The Larger Greenhouse Responsibility

Over the years in SF, various writers have postulated assorted “doomsday” environmental scenarios, where the entire planet gets too hot, or water turns to the equivalent of clear jello, or the northern hemisphere becomes encased in solid ice in an improbably short period of time. Yet, in a way, these are “simple” catastrophes, and I say simple because they are of such magnitude that we poor humans can do nothing.

What about catastrophes with which we could deal… and won’t?

For example, it appeared for a time as though there were two schools of thought on greenhouse gas effects, those who believed in global warming and that it was caused or greatly exacerbated by human activity and those who denied any such warming was taking place. Recently, it appears as though the majority of what one might call “informed” opinion, i.e., those with data and some understanding of it, has changed into those who believe in global warming as created by human activities and those who believe in global warming as caused by “natural” effects.

Too many of those in the second group, at least from what I can see, don’t seem to understand that the situation is no less critical for being “natural” [if indeed it is]. But such warming, whether anthropogenic or “natural,” will still lead to ocean levels far higher than they are now. Picture a United States with much of Florida underwater, New Orleans submerged, parts of Houston, New York, San Diego, and other coastal cities under water.

Current estimates for the damage caused by Hurricane Katrina run at over $100 billion, and the majority of that centered on the city of New Orleans and the surrounding area. Something like a 30 foot rise in sea-levels would create a loss of property and equipment thousands of times that amount. How about a $10 TRILLION loss?

And that well might be conservative.

There’s been a great controversy raised by the current administration about the need to reform Social Security because of the possible cost burden required to maintain current benefit levels. Yet rising sea levels pose an even greater threat to the next generation than mere financial burdens — but the financial losses involved would be huge, as noted above. Curiously, I’ve seen no real attempts at a hard dollar assessment just of the losses of productive lands, cities, and like that would be caused by rising sea levels. While one might justify building dikes around New York City, it’s clearly neither possible nor practical to build dikes along the entire U.S. coast.

And what of the political firestorm that would be created by “writing off” real estate and investment in low-lying areas? Yet, if global warming is “natural,” it could well fall under the “acts of God” clause in most insurance and indemnity policies… and that’s certainly where casualty insurers would want it.

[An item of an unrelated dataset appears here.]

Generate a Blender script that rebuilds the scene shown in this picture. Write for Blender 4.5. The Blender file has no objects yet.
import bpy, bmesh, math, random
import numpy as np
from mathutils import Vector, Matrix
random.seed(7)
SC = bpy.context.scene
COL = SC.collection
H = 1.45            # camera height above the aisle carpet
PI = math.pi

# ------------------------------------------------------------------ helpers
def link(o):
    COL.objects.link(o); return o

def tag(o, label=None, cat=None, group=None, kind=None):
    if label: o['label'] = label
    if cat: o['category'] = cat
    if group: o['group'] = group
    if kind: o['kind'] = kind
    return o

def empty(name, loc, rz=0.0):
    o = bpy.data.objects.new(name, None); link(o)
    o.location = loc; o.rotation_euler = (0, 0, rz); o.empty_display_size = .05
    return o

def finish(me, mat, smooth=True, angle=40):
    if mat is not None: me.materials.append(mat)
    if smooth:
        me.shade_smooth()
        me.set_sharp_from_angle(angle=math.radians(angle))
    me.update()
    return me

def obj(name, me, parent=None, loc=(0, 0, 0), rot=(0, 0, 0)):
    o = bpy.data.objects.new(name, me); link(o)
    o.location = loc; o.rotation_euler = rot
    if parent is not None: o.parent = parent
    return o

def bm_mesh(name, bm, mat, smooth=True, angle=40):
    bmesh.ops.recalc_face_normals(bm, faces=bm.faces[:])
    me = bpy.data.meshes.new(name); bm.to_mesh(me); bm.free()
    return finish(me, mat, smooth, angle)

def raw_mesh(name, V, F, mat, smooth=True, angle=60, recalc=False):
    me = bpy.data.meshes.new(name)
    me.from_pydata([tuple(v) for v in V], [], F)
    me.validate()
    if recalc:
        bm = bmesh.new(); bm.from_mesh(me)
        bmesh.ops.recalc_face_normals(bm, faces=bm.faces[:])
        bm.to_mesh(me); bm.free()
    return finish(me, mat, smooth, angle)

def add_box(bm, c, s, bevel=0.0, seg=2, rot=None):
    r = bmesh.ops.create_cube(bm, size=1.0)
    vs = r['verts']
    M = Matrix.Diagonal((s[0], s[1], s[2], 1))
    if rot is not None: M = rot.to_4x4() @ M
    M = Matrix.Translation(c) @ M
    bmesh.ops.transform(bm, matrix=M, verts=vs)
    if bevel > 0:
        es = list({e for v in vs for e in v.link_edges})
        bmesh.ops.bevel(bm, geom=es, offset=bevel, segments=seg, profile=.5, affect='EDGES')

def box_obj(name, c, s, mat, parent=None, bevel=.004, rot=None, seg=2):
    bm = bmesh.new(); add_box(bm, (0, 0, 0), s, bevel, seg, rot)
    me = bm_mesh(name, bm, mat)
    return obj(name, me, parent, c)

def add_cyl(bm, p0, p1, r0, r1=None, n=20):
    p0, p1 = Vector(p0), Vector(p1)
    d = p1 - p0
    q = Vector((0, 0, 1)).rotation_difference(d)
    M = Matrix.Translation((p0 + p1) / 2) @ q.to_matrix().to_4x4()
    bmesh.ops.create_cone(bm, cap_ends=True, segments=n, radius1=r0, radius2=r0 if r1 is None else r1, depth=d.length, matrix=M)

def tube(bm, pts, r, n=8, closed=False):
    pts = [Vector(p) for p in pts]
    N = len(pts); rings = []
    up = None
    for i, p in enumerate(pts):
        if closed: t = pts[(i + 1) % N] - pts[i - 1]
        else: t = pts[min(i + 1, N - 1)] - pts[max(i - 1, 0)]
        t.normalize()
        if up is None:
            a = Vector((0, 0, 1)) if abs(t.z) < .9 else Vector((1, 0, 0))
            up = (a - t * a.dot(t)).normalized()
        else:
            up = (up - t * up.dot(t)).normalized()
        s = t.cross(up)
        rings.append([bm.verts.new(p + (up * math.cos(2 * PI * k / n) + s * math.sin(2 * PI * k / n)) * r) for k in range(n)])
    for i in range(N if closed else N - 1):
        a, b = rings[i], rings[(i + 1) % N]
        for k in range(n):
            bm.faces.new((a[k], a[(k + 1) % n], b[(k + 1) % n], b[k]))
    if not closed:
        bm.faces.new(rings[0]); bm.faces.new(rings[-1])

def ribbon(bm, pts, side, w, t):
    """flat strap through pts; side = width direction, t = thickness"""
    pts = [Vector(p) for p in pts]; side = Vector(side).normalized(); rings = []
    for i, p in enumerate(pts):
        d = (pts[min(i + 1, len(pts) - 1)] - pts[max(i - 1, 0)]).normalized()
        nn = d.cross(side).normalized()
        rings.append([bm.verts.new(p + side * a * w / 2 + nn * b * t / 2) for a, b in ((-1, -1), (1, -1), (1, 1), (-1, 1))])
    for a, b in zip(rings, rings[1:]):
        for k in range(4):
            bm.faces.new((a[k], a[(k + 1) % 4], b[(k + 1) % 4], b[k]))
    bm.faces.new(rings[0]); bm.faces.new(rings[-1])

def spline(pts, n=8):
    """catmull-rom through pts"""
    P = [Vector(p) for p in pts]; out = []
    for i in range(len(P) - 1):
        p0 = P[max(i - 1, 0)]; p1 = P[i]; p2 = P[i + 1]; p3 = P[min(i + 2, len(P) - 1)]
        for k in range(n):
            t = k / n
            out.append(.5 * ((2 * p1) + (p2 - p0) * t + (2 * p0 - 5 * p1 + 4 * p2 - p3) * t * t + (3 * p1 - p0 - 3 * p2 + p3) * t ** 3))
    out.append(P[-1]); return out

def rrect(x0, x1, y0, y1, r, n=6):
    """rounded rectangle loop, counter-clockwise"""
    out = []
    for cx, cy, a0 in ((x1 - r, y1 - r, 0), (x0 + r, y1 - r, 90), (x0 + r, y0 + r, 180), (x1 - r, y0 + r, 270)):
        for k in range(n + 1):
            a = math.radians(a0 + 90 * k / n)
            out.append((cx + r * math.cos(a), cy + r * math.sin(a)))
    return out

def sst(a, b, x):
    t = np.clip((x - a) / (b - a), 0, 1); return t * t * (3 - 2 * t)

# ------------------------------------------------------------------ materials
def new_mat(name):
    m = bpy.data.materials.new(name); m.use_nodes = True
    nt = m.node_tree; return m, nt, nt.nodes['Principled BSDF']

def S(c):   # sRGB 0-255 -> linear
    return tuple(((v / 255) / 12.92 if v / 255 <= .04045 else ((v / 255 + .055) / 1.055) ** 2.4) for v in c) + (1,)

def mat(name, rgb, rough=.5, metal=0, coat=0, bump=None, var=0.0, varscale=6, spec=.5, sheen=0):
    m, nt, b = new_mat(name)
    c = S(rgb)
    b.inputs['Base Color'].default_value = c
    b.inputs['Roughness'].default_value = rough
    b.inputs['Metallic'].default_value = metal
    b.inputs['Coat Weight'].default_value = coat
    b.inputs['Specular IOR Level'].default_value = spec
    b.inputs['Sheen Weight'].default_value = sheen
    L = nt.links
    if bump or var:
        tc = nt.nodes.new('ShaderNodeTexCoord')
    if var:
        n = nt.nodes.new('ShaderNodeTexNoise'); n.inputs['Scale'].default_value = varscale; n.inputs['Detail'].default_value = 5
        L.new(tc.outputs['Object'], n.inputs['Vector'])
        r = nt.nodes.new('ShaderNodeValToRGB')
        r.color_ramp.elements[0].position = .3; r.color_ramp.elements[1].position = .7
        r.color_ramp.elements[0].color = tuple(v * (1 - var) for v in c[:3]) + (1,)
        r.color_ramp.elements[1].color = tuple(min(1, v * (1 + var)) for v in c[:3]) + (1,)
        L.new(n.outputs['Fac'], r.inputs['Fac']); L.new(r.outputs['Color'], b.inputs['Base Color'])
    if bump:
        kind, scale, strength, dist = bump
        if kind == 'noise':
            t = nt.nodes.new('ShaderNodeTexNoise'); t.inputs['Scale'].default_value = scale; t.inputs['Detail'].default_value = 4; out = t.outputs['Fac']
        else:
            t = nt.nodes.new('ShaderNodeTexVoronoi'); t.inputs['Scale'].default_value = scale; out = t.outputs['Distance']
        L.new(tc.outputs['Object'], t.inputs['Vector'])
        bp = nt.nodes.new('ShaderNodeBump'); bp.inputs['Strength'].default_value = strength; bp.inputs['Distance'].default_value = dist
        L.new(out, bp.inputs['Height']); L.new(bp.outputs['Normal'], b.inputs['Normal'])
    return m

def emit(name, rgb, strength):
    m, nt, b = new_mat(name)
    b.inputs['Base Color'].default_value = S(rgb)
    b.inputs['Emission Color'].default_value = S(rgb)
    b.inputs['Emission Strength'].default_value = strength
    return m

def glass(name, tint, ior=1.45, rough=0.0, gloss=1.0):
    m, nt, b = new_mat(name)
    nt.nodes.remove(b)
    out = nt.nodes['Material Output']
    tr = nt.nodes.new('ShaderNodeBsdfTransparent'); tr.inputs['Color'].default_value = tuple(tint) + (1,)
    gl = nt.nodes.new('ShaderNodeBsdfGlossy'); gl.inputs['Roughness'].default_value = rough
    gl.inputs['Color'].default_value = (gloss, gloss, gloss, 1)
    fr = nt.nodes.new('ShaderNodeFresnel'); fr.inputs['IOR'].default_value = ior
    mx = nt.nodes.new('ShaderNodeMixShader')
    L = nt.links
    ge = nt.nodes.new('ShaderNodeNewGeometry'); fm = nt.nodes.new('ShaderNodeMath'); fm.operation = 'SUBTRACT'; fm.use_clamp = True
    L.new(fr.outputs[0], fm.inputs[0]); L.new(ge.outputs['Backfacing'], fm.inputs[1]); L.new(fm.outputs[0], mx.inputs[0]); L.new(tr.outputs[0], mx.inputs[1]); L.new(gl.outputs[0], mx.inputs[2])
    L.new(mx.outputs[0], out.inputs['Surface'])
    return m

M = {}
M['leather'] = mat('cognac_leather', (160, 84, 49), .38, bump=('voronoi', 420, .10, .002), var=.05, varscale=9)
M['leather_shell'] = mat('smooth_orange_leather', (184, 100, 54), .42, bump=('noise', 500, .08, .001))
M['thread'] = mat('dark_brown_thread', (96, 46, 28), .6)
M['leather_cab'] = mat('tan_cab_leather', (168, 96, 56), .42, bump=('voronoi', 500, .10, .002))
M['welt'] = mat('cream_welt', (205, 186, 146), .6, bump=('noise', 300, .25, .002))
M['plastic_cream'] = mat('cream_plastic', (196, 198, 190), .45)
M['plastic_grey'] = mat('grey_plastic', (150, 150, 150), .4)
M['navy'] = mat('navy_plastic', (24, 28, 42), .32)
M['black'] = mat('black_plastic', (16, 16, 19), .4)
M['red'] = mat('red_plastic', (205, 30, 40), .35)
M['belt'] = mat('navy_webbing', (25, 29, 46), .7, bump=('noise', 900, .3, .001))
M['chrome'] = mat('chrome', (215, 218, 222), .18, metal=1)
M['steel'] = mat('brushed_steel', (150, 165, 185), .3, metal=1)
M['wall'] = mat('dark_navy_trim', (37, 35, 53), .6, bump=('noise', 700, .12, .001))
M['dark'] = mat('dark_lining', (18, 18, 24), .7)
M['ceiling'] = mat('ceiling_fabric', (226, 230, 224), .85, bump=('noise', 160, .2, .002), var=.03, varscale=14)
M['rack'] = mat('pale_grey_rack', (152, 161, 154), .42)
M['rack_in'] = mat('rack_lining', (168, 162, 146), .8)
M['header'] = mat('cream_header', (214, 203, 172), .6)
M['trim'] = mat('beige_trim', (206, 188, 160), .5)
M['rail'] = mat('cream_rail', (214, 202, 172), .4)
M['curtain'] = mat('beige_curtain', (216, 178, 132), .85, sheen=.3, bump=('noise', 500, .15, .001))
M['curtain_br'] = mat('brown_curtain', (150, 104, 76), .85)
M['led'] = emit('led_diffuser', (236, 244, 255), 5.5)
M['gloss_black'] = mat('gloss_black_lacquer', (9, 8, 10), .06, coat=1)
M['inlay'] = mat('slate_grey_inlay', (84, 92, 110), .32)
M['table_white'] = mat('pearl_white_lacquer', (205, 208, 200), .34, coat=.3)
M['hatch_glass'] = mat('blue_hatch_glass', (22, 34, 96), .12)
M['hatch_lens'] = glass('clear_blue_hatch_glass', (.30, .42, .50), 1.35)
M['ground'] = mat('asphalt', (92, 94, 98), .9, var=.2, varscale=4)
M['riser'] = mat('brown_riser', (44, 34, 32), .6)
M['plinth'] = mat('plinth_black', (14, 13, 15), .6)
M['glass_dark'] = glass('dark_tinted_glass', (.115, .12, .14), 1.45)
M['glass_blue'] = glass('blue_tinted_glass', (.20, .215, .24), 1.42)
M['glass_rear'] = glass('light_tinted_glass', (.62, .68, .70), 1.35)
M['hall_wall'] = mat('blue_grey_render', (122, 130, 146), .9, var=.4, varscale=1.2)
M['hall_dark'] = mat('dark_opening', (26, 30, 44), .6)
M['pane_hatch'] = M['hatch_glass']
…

With such a massive loss possible, it’s no wonder that no one really wants to address it… and that politicians and policy-makers chose either to ignore the possibilities or to wait until “better data” are available. In the meantime, more and more homes, buildings, and other societal assets are being created in areas ever more vulnerable to losses through rising waters, storms, and violent weather.

But, of course, if all that warming is just a “natural” effect, we really don’t have to worry, do we? And our children and grandchildren will be just fine, won’t they?

And besides, it’s not really a world-destroying environmental danger of the kind we writers postulate, is it? Just a minor rise in temperature and sea-levels, that’s all.